Volkan Bozkir, head of the Turkish parliamentary foreign affairs committee for the ruling AKP, strongly denies such accusations and defends the independence of the judiciary.

"It is not because they have written something in a newspaper or because they have said something. But they are part of a terrorist organization. They have been helping those terrorists who are killing young people,” Bozkir said.

Bozkir claims his party has been in the forefront of delivering greater Kurdish rights, including in the fields of education and broadcasting.

The Turkish Prime Minister Recep Tayyip Erdogan has committed himself to introducing a new constitution that he says will address many of the grievances of the country's Kurdish minority.

But political scientist Cengiz Aktar says the ongoing trial undermines the legitimacy of governments efforts.

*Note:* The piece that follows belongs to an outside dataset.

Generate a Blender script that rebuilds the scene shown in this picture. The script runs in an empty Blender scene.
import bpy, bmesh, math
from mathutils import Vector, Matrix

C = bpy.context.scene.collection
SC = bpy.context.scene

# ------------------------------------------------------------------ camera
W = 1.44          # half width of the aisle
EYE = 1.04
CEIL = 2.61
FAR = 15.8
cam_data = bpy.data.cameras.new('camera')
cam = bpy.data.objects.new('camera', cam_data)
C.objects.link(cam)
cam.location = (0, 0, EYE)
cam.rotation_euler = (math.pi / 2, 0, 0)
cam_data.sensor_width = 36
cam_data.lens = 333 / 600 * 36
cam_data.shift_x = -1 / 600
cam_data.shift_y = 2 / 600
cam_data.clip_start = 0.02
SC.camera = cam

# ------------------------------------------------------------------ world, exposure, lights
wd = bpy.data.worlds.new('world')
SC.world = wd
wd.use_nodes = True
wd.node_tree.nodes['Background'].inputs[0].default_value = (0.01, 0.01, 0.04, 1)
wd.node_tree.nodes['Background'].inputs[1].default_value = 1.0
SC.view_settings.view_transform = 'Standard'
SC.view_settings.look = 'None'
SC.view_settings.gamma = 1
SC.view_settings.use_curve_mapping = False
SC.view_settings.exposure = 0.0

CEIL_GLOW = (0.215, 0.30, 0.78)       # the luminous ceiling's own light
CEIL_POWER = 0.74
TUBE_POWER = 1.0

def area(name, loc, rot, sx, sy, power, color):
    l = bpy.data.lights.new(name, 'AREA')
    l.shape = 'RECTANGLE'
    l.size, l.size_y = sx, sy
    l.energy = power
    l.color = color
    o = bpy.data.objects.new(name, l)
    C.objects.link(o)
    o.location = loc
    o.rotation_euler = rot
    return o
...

"It's purely a political trial, and the government has no strategy on the solution on the Kurdish problem and plays only through tactics. This is yet another tactic," Aktar said,

The KCK trials come as fighting between the army and the Kurdish rebel group the PKK continues to intensify.

Pro Kurdish deputy Kurkcu warns that the ongoing KCK trial and continued arrests, serves to only provide more recruits for the PKK.

"This is one of the reasons why young people are going to the mountains [to join the PKK]. Because this example shows them that if they continue with daily politics, they end up going to prison," Kurkcu said.

But there appears no let up. Last month, the first convictions in the KCK investigation were handed down with five defendants receiving in total 57 years in jail.